Myth
In this “Myth or Fact” blog post we will have a look at the Sprint Planning event. What are the ingredients to make this successful? Is pre-refinement needed to make this Sprint Planning session succesful? Is there something as a pre-refinement at all in the Scrum framework? Let’s dig into this one.
This blog statement, may feel that there is some moment in the Sprint that you do refinement work for the Product Backlog Items (PBI’s). In Scrum, we have five events which help us deliver a done increment. The following five events are described in the Scrum Guide:
- The Sprint
- Sprint Planning
- Daily Scrum
- Sprint Review
- Sprint Retrospective
Refinement is not one of the five Events in Scrum. So where do we do refinement work as a Product Owner / Development Team? Searching in the Scrum Guide, you will find it eight times, within the paragraph of the Product Backlog. What does it state;
Product Backlog refinement is the act of adding detail, estimates, and order to items in the Product Backlog. This is an ongoing process in which the Product Owner and the Development Team collaborate on the details of Product Backlog items. During Product Backlog refinement, items are reviewed and revised. The Scrum Team decides how and when refinement is done. Refinement usually consumes no more than 10% of the capacity of the Development Team. However, Product Backlog items can be updated at any time by the Product Owner or at the Product Owner’s discretion. – Scrum Guide 2017
What we can learn from this statement in the Scrumguide that refinement is an ongoing process, not a single moment in the Sprint that we need to use to do some backlog refinement. And this makes sense, because maybe you need to adjust your PBI’s at a certain moment in the Sprint, because of new (business) circumstances, new technology etc.
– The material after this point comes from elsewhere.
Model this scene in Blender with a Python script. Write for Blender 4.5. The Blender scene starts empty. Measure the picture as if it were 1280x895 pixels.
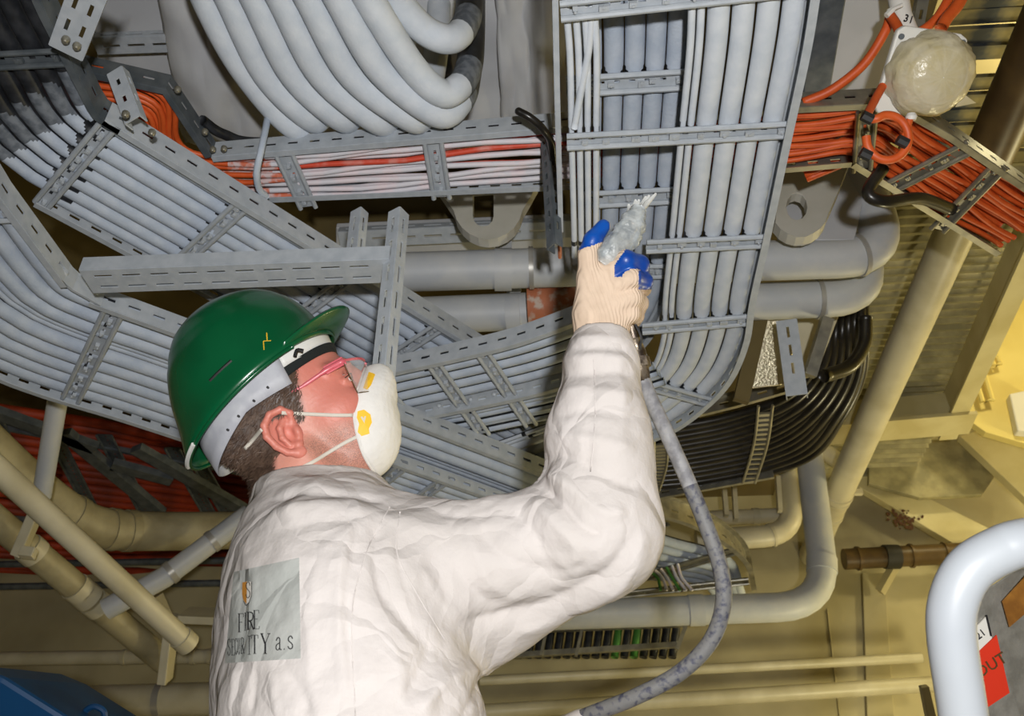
import bpy, math, random
import numpy as np
from mathutils import Vector, Matrix, noise as mnoise
from mathutils.bvhtree import BVHTree

# ------------------------------------------------------------------ camera, world, lights, exposure
CZ = 0.85                      # camera height above the floor (photographer crouches)
FPX = 1280 * 32 / 36
PITCH = math.radians(37.4); YAW = math.radians(3.76)
SC = bpy.context.scene
COL = SC.collection
cd = bpy.data.cameras.new('camera'); cam = bpy.data.objects.new('camera', cd); COL.objects.link(cam)
cd.lens = 32; cd.sensor_width = 36; cd.clip_start = 0.02
cam.location = (0, 0, CZ); cam.rotation_euler = (math.radians(90) + PITCH, 0, YAW)
cd.dof.use_dof = True; cd.dof.focus_distance = 1.5; cd.dof.aperture_fstop = 9.0
SC.camera = cam
CAM = np.array([0, 0, CZ])
FW = np.array([-math.sin(YAW) * math.cos(PITCH), math.cos(YAW) * math.cos(PITCH), math.sin(PITCH)])
RT = np.array([math.cos(YAW), math.sin(YAW), 0.0])
UPV = np.cross(RT, FW)

wd = bpy.data.worlds.new('world'); SC.world = wd; wd.use_nodes = True
wb = wd.node_tree.nodes['Background']
wb.inputs[0].default_value = (1.0, 0.86, 0.55, 1); wb.inputs[1].default_value = 0.05

def light(name, kind, loc, energy, color, size=0.1, target=None, spread=None):
    l = bpy.data.lights.new(name, kind); o = bpy.data.objects.new(name, l); COL.objects.link(o)
    l.energy = energy; l.color = color; o.location = loc
    if kind == 'AREA': l.size = size
    else: l.shadow_soft_size = size
    if spread: l.spread = spread
    if target is not None:
        o.rotation_euler = (Vector(target) - Vector(loc)).to_track_quat('-Z', 'Y').to_euler()
    return o
# the camera's flash, to the right of and above the lens
fl = CAM + 0.085 * RT + 0.12 * UPV - 0.30 * FW
light('camera_flash', 'AREA', fl, 33.0, (1.0, 0.985, 0.97), 0.05, CAM + 1.6 * FW)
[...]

The other important sentence we see here is that it is a decision of the Scrum Team how and when refinement is done. The PO is the person who is responsable to make sure that PBI’s are clear and are visable at the Product Backlog. And that they are clear enough so that the Development Team understands it to the level needed. The Dev Team refines it further into tasks and other actions, to create a Done Increment. If you want to do it every day 30 minutes of your time, it is OK! You want to plan 1 refinement session of 4 hours every Sprint? It’s OK! It comes down at self-organising and a self- managing team, as long as you keep the maximum of time spent to refinement into mind. It doesn’t make sense to focus on PBI’s at the bottom of the Product Backlog, cause there is time left.
Now we know that there is room for the Scrum Team to decide HOW and WHEN to do Backlog Refinment, we need to have a look at the Sprint Planning. Is it also possible to do some refinement in this Sprint Planning event? Let’s have look at the Scrum Guide:
The Product Owner can help to clarify the selected Product Backlog items and make trade-offs. If the Development Team determines it has too much or too little work, it may renegotiate the selected Product Backlog items with the Product Owner. The Development Team may also invite other people to attend to provide technical or domain advice. – Scrum Guide 2017
If we read carefully, we see that there is still room for Backlog Refinement at the Sprint planning. So we don’t need to do it before the Sprint Planning starts. Because the work is changing continuous.
Refinement has a significant effect on your Sprint Planning. When is this Sprint planning successful? To my opinion it is successful when the Scrum Team manages to create a proper Sprint Goal, enough work is refined for the first few days of the Sprint, based on empirical data what the Development Team can perform.
So let’s wrap up, we don’t need a pre-refinement moment, it is a continous proces between the PO and Dev Team. In order to be successfull you can even do refinement at the Sprint Planning session. So yes, this is a Myth. It isn’t needed to have pre refinement to have a succesfull Sprint Planning, other things are much more important then refinement. Let’s start with a proper Sprint Goal ;-).